■ Instruction ■
Will you give the material below again, every line exactly as it is?

(Scenes as source code)
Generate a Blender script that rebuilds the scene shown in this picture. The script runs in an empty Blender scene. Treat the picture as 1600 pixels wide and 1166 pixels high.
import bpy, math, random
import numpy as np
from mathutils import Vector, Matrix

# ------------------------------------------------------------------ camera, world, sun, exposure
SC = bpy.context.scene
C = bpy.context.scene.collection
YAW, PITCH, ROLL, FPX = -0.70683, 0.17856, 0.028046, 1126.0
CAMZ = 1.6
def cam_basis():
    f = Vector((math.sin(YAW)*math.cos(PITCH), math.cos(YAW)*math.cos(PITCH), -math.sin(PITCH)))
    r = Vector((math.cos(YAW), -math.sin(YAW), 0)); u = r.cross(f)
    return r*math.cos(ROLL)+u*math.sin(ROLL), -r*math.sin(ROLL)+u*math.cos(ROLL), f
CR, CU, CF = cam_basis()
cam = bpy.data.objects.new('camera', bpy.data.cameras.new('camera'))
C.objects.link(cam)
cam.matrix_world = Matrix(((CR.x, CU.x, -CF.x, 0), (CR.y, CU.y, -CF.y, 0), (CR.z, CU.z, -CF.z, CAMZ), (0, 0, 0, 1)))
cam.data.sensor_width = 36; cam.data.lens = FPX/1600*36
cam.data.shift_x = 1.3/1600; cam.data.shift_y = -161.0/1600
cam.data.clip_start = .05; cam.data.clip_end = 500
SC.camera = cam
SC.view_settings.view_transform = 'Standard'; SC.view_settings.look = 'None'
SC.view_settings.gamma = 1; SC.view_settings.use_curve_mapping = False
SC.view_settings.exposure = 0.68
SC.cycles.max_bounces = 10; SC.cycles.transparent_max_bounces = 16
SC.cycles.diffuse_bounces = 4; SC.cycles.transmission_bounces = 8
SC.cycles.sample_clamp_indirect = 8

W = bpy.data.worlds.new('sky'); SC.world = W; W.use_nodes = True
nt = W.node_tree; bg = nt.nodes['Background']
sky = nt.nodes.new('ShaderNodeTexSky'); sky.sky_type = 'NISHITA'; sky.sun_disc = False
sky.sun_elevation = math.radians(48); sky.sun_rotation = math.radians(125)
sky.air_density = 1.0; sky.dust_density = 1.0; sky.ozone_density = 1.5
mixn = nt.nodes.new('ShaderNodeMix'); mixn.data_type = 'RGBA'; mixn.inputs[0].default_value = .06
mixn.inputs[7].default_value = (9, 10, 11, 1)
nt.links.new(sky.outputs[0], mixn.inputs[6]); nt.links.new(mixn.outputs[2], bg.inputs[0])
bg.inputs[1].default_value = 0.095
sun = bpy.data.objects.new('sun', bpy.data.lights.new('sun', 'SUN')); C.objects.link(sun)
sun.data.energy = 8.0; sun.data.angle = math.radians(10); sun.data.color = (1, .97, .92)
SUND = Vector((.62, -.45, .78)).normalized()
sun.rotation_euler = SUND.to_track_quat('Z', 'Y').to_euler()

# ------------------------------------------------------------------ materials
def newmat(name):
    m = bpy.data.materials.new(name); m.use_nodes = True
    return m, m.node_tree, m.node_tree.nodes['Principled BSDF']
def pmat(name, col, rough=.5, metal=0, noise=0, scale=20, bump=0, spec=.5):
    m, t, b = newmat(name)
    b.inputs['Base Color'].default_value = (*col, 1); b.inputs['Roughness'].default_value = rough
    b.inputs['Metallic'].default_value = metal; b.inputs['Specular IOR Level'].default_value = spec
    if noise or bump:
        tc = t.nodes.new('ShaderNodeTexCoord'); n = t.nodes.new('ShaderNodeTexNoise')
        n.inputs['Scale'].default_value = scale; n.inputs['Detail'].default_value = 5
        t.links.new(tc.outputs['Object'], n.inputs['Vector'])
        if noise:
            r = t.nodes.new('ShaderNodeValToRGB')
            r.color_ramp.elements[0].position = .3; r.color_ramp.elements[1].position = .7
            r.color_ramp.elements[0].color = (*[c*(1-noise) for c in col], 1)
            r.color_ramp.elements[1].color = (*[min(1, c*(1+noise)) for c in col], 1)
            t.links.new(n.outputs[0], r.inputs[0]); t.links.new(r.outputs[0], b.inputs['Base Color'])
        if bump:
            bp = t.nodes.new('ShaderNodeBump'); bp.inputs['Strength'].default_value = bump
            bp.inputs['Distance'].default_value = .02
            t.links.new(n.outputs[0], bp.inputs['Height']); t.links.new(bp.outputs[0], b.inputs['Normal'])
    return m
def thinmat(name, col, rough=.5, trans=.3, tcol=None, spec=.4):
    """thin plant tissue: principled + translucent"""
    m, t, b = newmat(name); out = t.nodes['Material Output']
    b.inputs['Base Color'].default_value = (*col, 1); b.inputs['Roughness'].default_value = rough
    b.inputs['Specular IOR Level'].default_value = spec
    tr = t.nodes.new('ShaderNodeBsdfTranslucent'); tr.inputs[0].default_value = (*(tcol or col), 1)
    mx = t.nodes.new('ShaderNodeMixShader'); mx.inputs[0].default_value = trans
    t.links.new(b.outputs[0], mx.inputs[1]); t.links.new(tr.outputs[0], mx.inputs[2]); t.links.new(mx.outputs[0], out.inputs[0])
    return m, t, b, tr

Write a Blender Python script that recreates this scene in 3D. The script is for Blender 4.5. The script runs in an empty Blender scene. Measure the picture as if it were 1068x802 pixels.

■ Expected output ■
Generate a Blender script that rebuilds the scene shown in this picture. The script runs in an empty Blender scene. Treat the picture as 1600 pixels wide and 1166 pixels high.
import bpy, math, random
import numpy as np
from mathutils import Vector, Matrix

# ------------------------------------------------------------------ camera, world, sun, exposure
SC = bpy.context.scene
C = bpy.context.scene.collection
YAW, PITCH, ROLL, FPX = -0.70683, 0.17856, 0.028046, 1126.0
CAMZ = 1.6
def cam_basis():
    f = Vector((math.sin(YAW)*math.cos(PITCH), math.cos(YAW)*math.cos(PITCH), -math.sin(PITCH)))
    r = Vector((math.cos(YAW), -math.sin(YAW), 0)); u = r.cross(f)
    return r*math.cos(ROLL)+u*math.sin(ROLL), -r*math.sin(ROLL)+u*math.cos(ROLL), f
CR, CU, CF = cam_basis()
cam = bpy.data.objects.new('camera', bpy.data.cameras.new('camera'))
C.objects.link(cam)
cam.matrix_world = Matrix(((CR.x, CU.x, -CF.x, 0), (CR.y, CU.y, -CF.y, 0), (CR.z, CU.z, -CF.z, CAMZ), (0, 0, 0, 1)))
cam.data.sensor_width = 36; cam.data.lens = FPX/1600*36
cam.data.shift_x = 1.3/1600; cam.data.shift_y = -161.0/1600
cam.data.clip_start = .05; cam.data.clip_end = 500
SC.camera = cam
SC.view_settings.view_transform = 'Standard'; SC.view_settings.look = 'None'
SC.view_settings.gamma = 1; SC.view_settings.use_curve_mapping = False
SC.view_settings.exposure = 0.68
SC.cycles.max_bounces = 10; SC.cycles.transparent_max_bounces = 16
SC.cycles.diffuse_bounces = 4; SC.cycles.transmission_bounces = 8
SC.cycles.sample_clamp_indirect = 8

W = bpy.data.worlds.new('sky'); SC.world = W; W.use_nodes = True
nt = W.node_tree; bg = nt.nodes['Background']
sky = nt.nodes.new('ShaderNodeTexSky'); sky.sky_type = 'NISHITA'; sky.sun_disc = False
sky.sun_elevation = math.radians(48); sky.sun_rotation = math.radians(125)
sky.air_density = 1.0; sky.dust_density = 1.0; sky.ozone_density = 1.5
mixn = nt.nodes.new('ShaderNodeMix'); mixn.data_type = 'RGBA'; mixn.inputs[0].default_value = .06
mixn.inputs[7].default_value = (9, 10, 11, 1)
nt.links.new(sky.outputs[0], mixn.inputs[6]); nt.links.new(mixn.outputs[2], bg.inputs[0])
bg.inputs[1].default_value = 0.095
sun = bpy.data.objects.new('sun', bpy.data.lights.new('sun', 'SUN')); C.objects.link(sun)
sun.data.energy = 8.0; sun.data.angle = math.radians(10); sun.data.color = (1, .97, .92)
SUND = Vector((.62, -.45, .78)).normalized()
sun.rotation_euler = SUND.to_track_quat('Z', 'Y').to_euler()

# ------------------------------------------------------------------ materials
def newmat(name):
    m = bpy.data.materials.new(name); m.use_nodes = True
    return m, m.node_tree, m.node_tree.nodes['Principled BSDF']
def pmat(name, col, rough=.5, metal=0, noise=0, scale=20, bump=0, spec=.5):
    m, t, b = newmat(name)
    b.inputs['Base Color'].default_value = (*col, 1); b.inputs['Roughness'].default_value = rough
    b.inputs['Metallic'].default_value = metal; b.inputs['Specular IOR Level'].default_value = spec
    if noise or bump:
        tc = t.nodes.new('ShaderNodeTexCoord'); n = t.nodes.new('ShaderNodeTexNoise')
        n.inputs['Scale'].default_value = scale; n.inputs['Detail'].default_value = 5
        t.links.new(tc.outputs['Object'], n.inputs['Vector'])
        if noise:
            r = t.nodes.new('ShaderNodeValToRGB')
            r.color_ramp.elements[0].position = .3; r.color_ramp.elements[1].position = .7
            r.color_ramp.elements[0].color = (*[c*(1-noise) for c in col], 1)
            r.color_ramp.elements[1].color = (*[min(1, c*(1+noise)) for c in col], 1)
            t.links.new(n.outputs[0], r.inputs[0]); t.links.new(r.outputs[0], b.inputs['Base Color'])
        if bump:
            bp = t.nodes.new('ShaderNodeBump'); bp.inputs['Strength'].default_value = bump
            bp.inputs['Distance'].default_value = .02
            t.links.new(n.outputs[0], bp.inputs['Height']); t.links.new(bp.outputs[0], b.inputs['Normal'])
    return m
def thinmat(name, col, rough=.5, trans=.3, tcol=None, spec=.4):
    """thin plant tissue: principled + translucent"""
    m, t, b = newmat(name); out = t.nodes['Material Output']
    b.inputs['Base Color'].default_value = (*col, 1); b.inputs['Roughness'].default_value = rough
    b.inputs['Specular IOR Level'].default_value = spec
    tr = t.nodes.new('ShaderNodeBsdfTranslucent'); tr.inputs[0].default_value = (*(tcol or col), 1)
    mx = t.nodes.new('ShaderNodeMixShader'); mx.inputs[0].default_value = trans
    t.links.new(b.outputs[0], mx.inputs[1]); t.links.new(tr.outputs[0], mx.inputs[2]); t.links.new(mx.outputs[0], out.inputs[0])
    return m, t, b, tr

Write a Blender Python script that recreates this scene in 3D. The script is for Blender 4.5. The script runs in an empty Blender scene. Measure the picture as if it were 1068x802 pixels.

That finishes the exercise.